(INPUT DATA)
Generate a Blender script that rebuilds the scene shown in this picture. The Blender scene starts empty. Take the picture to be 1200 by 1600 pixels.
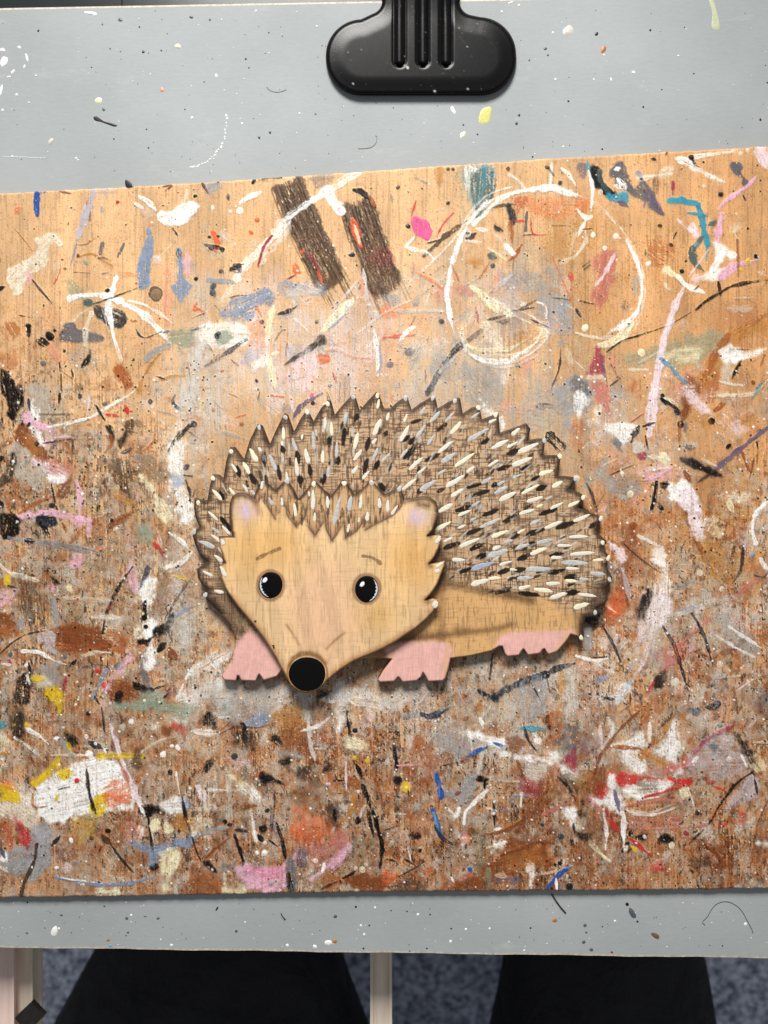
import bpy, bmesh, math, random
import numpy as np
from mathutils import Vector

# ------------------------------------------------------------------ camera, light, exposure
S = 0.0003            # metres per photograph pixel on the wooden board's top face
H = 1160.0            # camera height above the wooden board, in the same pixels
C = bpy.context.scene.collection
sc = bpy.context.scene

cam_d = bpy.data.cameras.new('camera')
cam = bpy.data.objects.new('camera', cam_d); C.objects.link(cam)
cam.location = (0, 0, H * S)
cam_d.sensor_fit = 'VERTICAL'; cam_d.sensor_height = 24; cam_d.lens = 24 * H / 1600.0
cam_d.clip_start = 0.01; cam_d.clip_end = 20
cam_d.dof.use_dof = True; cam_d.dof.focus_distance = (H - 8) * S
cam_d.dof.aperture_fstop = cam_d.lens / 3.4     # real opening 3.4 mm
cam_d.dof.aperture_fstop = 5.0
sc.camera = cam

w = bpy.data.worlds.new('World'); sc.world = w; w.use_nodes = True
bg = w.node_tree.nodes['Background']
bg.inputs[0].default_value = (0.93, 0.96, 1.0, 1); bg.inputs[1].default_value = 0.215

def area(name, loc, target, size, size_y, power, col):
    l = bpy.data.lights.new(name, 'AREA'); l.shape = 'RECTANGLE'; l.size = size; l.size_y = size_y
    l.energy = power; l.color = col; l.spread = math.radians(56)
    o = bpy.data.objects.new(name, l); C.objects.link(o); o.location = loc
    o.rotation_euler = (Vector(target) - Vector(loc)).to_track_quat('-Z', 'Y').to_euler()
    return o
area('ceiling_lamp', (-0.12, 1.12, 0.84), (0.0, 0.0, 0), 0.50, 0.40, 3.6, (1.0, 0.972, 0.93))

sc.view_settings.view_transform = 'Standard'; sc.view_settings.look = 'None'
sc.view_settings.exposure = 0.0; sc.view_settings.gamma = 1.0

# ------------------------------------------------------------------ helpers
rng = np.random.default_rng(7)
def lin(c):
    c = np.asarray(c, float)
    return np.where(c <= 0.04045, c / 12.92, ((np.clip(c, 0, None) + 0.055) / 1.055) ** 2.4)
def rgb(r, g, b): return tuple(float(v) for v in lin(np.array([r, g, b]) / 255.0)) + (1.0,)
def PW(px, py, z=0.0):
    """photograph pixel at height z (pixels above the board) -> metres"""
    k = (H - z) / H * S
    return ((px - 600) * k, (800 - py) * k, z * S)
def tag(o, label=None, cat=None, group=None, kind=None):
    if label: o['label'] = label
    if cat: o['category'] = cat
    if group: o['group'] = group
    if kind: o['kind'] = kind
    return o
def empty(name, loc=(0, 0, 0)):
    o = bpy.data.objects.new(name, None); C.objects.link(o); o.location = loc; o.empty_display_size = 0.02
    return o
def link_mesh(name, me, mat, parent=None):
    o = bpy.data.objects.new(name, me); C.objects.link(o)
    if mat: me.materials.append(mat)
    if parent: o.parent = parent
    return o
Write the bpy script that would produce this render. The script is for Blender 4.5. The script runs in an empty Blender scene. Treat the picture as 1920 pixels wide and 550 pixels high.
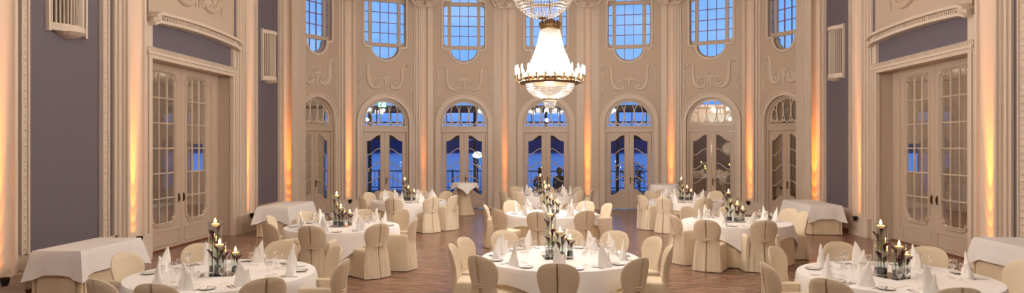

(PROMPT)
Each record must be quoted in full and exactly. Do not include the pictures.

(WORKED ANSWER)
Generate a Blender script that rebuilds the scene shown in this picture. The Blender scene starts empty. Take the picture to be 1200 by 1600 pixels.
import bpy, bmesh, math, random
import numpy as np
from mathutils import Vector

# ------------------------------------------------------------------ camera, light, exposure
S = 0.0003            # metres per photograph pixel on the wooden board's top face
H = 1160.0            # camera height above the wooden board, in the same pixels
C = bpy.context.scene.collection
sc = bpy.context.scene

cam_d = bpy.data.cameras.new('camera')
cam = bpy.data.objects.new('camera', cam_d); C.objects.link(cam)
cam.location = (0, 0, H * S)
cam_d.sensor_fit = 'VERTICAL'; cam_d.sensor_height = 24; cam_d.lens = 24 * H / 1600.0
cam_d.clip_start = 0.01; cam_d.clip_end = 20
cam_d.dof.use_dof = True; cam_d.dof.focus_distance = (H - 8) * S
cam_d.dof.aperture_fstop = cam_d.lens / 3.4     # real opening 3.4 mm
cam_d.dof.aperture_fstop = 5.0
sc.camera = cam

w = bpy.data.worlds.new('World'); sc.world = w; w.use_nodes = True
bg = w.node_tree.nodes['Background']
bg.inputs[0].default_value = (0.93, 0.96, 1.0, 1); bg.inputs[1].default_value = 0.215

def area(name, loc, target, size, size_y, power, col):
    l = bpy.data.lights.new(name, 'AREA'); l.shape = 'RECTANGLE'; l.size = size; l.size_y = size_y
    l.energy = power; l.color = col; l.spread = math.radians(56)
    o = bpy.data.objects.new(name, l); C.objects.link(o); o.location = loc
    o.rotation_euler = (Vector(target) - Vector(loc)).to_track_quat('-Z', 'Y').to_euler()
    return o
area('ceiling_lamp', (-0.12, 1.12, 0.84), (0.0, 0.0, 0), 0.50, 0.40, 3.6, (1.0, 0.972, 0.93))

sc.view_settings.view_transform = 'Standard'; sc.view_settings.look = 'None'
sc.view_settings.exposure = 0.0; sc.view_settings.gamma = 1.0

# ------------------------------------------------------------------ helpers
rng = np.random.default_rng(7)
def lin(c):
    c = np.asarray(c, float)
    return np.where(c <= 0.04045, c / 12.92, ((np.clip(c, 0, None) + 0.055) / 1.055) ** 2.4)
def rgb(r, g, b): return tuple(float(v) for v in lin(np.array([r, g, b]) / 255.0)) + (1.0,)
def PW(px, py, z=0.0):
    """photograph pixel at height z (pixels above the board) -> metres"""
    k = (H - z) / H * S
    return ((px - 600) * k, (800 - py) * k, z * S)
def tag(o, label=None, cat=None, group=None, kind=None):
    if label: o['label'] = label
    if cat: o['category'] = cat
    if group: o['group'] = group
    if kind: o['kind'] = kind
    return o
def empty(name, loc=(0, 0, 0)):
    o = bpy.data.objects.new(name, None); C.objects.link(o); o.location = loc; o.empty_display_size = 0.02
    return o
def link_mesh(name, me, mat, parent=None):
    o = bpy.data.objects.new(name, me); C.objects.link(o)
    if mat: me.materials.append(mat)
    if parent: o.parent = parent
    return o
Write the bpy script that would produce this render. The script is for Blender 4.5. The script runs in an empty Blender scene. Treat the picture as 1920 pixels wide and 550 pixels high.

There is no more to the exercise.